Honestly, I could keep going but I cannot. But I lament from 23 years ago to today. I lament for places far from where I live and places just around the corner. Lord in your mercy.
As hard as it is, read the book of Lamentations and enter into the suffering of those who wrote it so long ago and let their words be yours as you lament for the pain and grief of our world today. Listen to Rabbi Kula’s voice using the words of victims of 9/11 in deep lament for their deaths and representative of the deaths of so many others. Lord in your mercy.

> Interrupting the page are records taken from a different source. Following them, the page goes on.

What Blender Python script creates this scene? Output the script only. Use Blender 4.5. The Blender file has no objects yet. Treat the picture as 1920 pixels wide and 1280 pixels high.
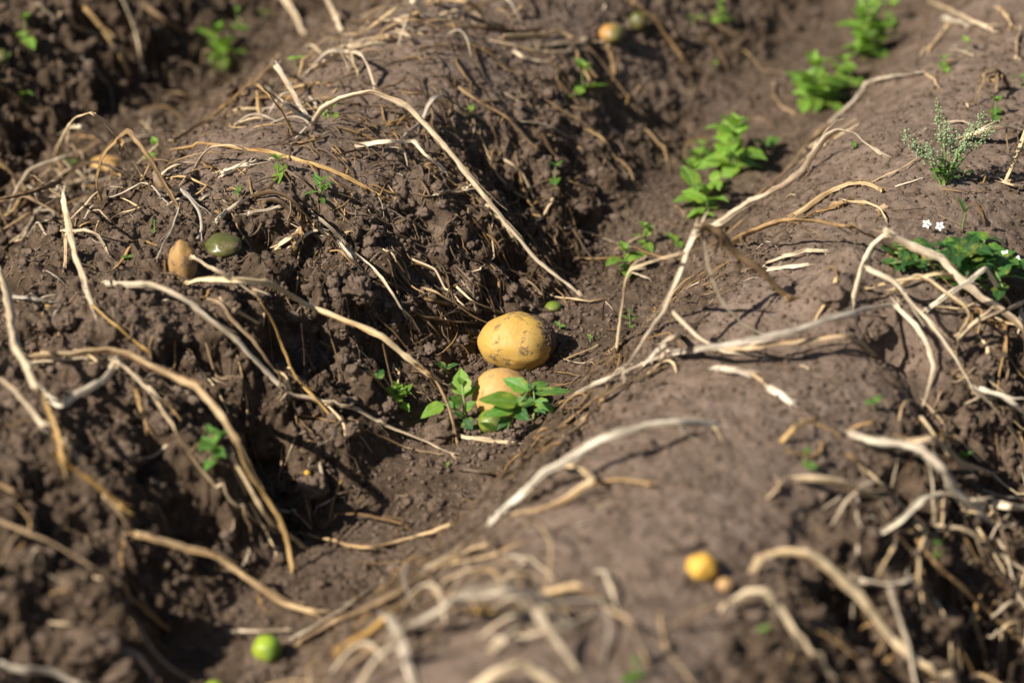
import bpy, math, random
import numpy as np
from mathutils import Vector, Matrix

# ------------------------------------------------------------------ camera, sky, sun, exposure
SC = bpy.context.scene
COL = SC.collection
PITCH = math.radians(30.0); DIST = 3.3; FOCAL = 114.0
TPX = 36.0 / FOCAL / 1920.0                       # tangent per photo pixel
CAM = np.array([0.0, -DIST * math.cos(PITCH), DIST * math.sin(PITCH)])
RIGHT = np.array([1.0, 0, 0]); UP = np.array([0, math.sin(PITCH), math.cos(PITCH)])
FWD = np.array([0, math.cos(PITCH), -math.sin(PITCH)])
cd = bpy.data.cameras.new('camera'); cam = bpy.data.objects.new('camera', cd); COL.objects.link(cam)
cam.location = CAM; cam.rotation_euler = (math.pi / 2 - PITCH, 0, 0)
cd.lens = FOCAL; cd.sensor_width = 36.0; cd.clip_start = 0.1; cd.clip_end = 500
cd.dof.use_dof = True; cd.dof.focus_distance = 3.25; cd.dof.aperture_fstop = 2.5; cd.dof.aperture_blades = 0
SC.camera = cam

SUN = Vector((-0.84, -0.54, 0)).normalized() * math.cos(math.radians(42)); SUN.z = math.sin(math.radians(42))
w = bpy.data.worlds.new('World'); SC.world = w; w.use_nodes = True
nt = w.node_tree; nt.nodes.clear()
sky = nt.nodes.new('ShaderNodeTexSky'); sky.sky_type = 'NISHITA'; sky.sun_disc = False
sky.sun_elevation = math.radians(42); sky.sun_rotation = math.atan2(SUN.x, SUN.y)
bg = nt.nodes.new('ShaderNodeBackground'); bg.inputs[1].default_value = 0.05
wo = nt.nodes.new('ShaderNodeOutputWorld')
nt.links.new(sky.outputs[0], bg.inputs[0]); nt.links.new(bg.outputs[0], wo.inputs[0])
ld = bpy.data.lights.new('sun', 'SUN'); ld.energy = 5.0; ld.angle = math.radians(0.55); ld.color = (1.0, 0.945, 0.86)
lo = bpy.data.objects.new('sun', ld); COL.objects.link(lo); lo.rotation_euler = SUN.to_track_quat('Z', 'Y').to_euler()
lo.location = (-3, -1, 3)
SC.view_settings.view_transform = 'Standard'; SC.view_settings.look = 'None'
SC.view_settings.exposure = 0.53; SC.view_settings.gamma = 1.0
SC.cycles.max_bounces = 6; SC.cycles.use_denoising = True

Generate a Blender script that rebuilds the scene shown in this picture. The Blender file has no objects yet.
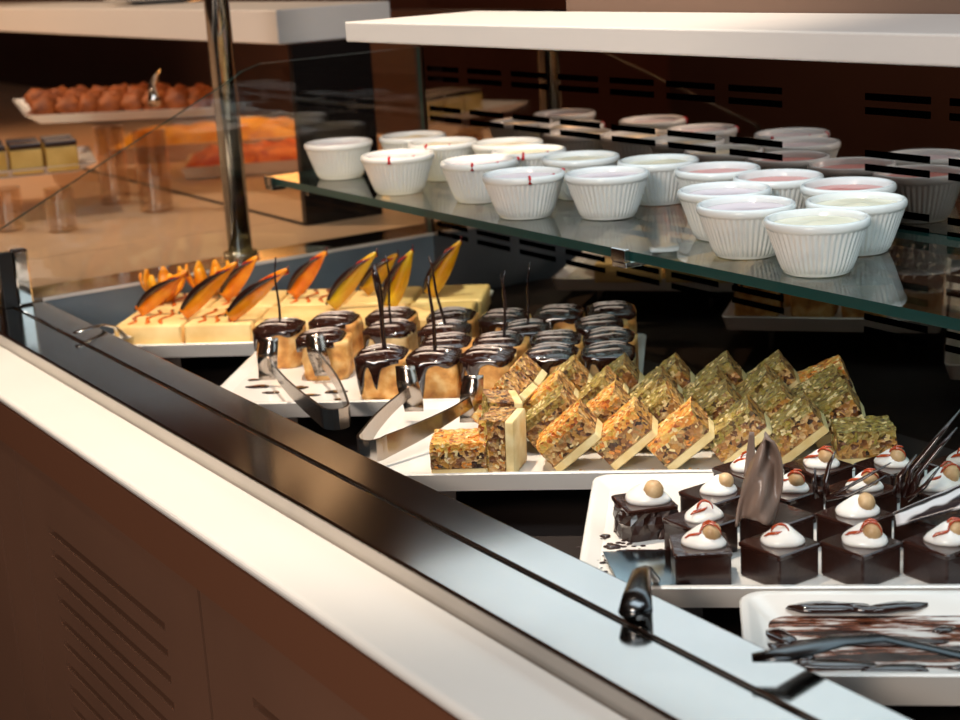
import bpy, math, random
from mathutils import Vector, Matrix, noise
random.seed(7)
H = 1.272                      # eye height; heights below are written relative to the eye, then lifted by H
C = bpy.context.scene.collection
PI = math.pi
sin, cos = math.sin, math.cos
S = bpy.context.scene

# ------------------------------------------------------------------ materials
def lin(c):
    return tuple(((v/255)/12.92 if v/255 <= .04045 else ((v/255+.055)/1.055)**2.4) for v in c) + (1,)
def mat(name, col, rough=.5, metal=0, spec=.5, coat=0, noise_scale=0, noise_amt=.0, bump=0, bump_scale=40, sub=0, emit=None, emit_s=0, coat_r=.05):
    m = bpy.data.materials.new(name); m.use_nodes = True
    nt = m.node_tree; b = nt.nodes['Principled BSDF']
    b.inputs['Base Color'].default_value = lin(col)
    b.inputs['Roughness'].default_value = rough
    b.inputs['Metallic'].default_value = metal
    b.inputs['Specular IOR Level'].default_value = spec
    b.inputs['Coat Weight'].default_value = coat
    b.inputs['Coat Roughness'].default_value = coat_r
    if sub:
        b.inputs['Subsurface Weight'].default_value = sub
        b.inputs['Subsurface Scale'].default_value = .006
        b.inputs['Subsurface Radius'].default_value = (1, .8, .5)
    if emit:
        b.inputs['Emission Color'].default_value = lin(emit); b.inputs['Emission Strength'].default_value = emit_s
    tc = nt.nodes.new('ShaderNodeTexCoord')
    if noise_amt:
        n = nt.nodes.new('ShaderNodeTexNoise'); n.inputs['Scale'].default_value = noise_scale; n.inputs['Detail'].default_value = 5
        r = nt.nodes.new('ShaderNodeValToRGB')
        c = lin(col)
        r.color_ramp.elements[0].position = .3; r.color_ramp.elements[1].position = .7
        r.color_ramp.elements[0].color = tuple(v*(1-noise_amt) for v in c[:3])+(1,)
        r.color_ramp.elements[1].color = tuple(min(1, v*(1+noise_amt)) for v in c[:3])+(1,)
        nt.links.new(tc.outputs['Object'], n.inputs['Vector']); nt.links.new(n.outputs['Fac'], r.inputs['Fac'])
        nt.links.new(r.outputs['Color'], b.inputs['Base Color'])
    if bump:
        n2 = nt.nodes.new('ShaderNodeTexNoise'); n2.inputs['Scale'].default_value = bump_scale; n2.inputs['Detail'].default_value = 4
        bp = nt.nodes.new('ShaderNodeBump'); bp.inputs['Strength'].default_value = bump; bp.inputs['Distance'].default_value = .002
        nt.links.new(tc.outputs['Object'], n2.inputs['Vector']); nt.links.new(n2.outputs['Fac'], bp.inputs['Height'])
        nt.links.new(bp.outputs['Normal'], b.inputs['Normal'])
    return m
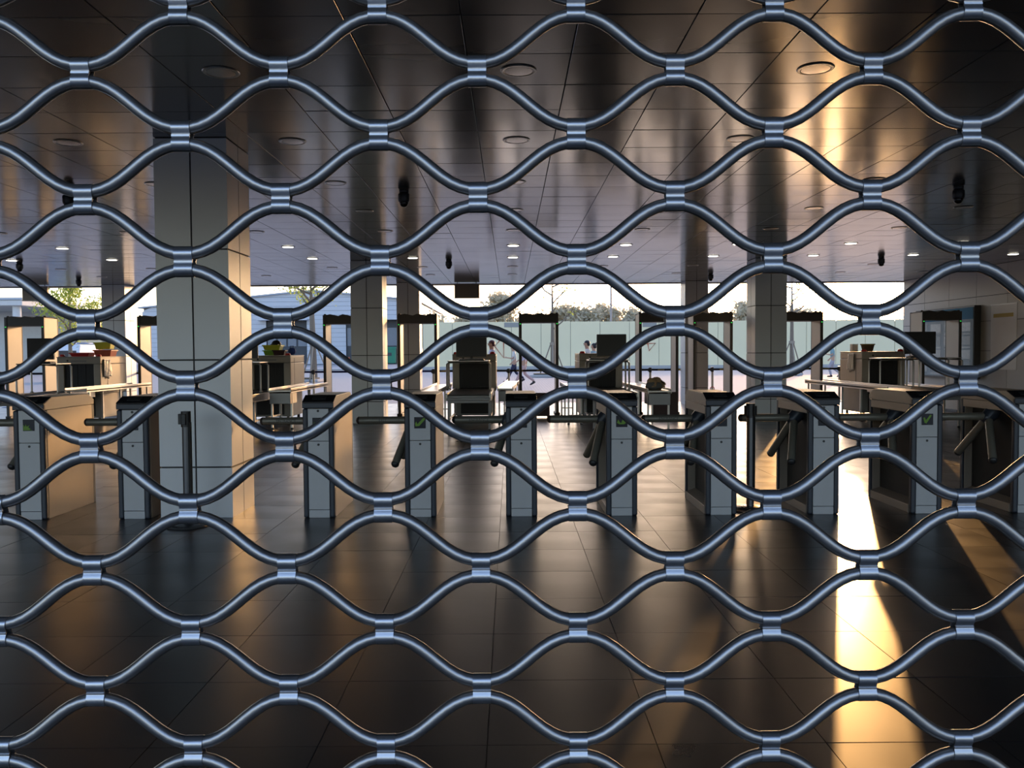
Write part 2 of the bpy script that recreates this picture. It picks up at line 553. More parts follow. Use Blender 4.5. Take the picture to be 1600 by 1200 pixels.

About the photo today. I don’t know what happened with this photo. The time stamp is from 1:40am this morning. I know I got up briefly at that time but don’t remember picking up my phone. I must have and when I did I somehow must have photographed something. It is a confusing image. A haunting image. An unresolved image. An image of lament?
Lord, in your mercy.
It has surely been a week for lament; yesterday I too was taken back to that day, at 8:46 am, and the sadness around what we do to each other, and then more sadness of how we get revenge. Your photo caught the grayness of it all.
Sadly it seems we are learning of senseless hateful behavior all the time now. I have a friend coming from Brooklyn NY to see Blink. I sure hope no fool decides that Blink would be a good place to start killing people. What have we come to? Jesus is not impressed, I feel sure.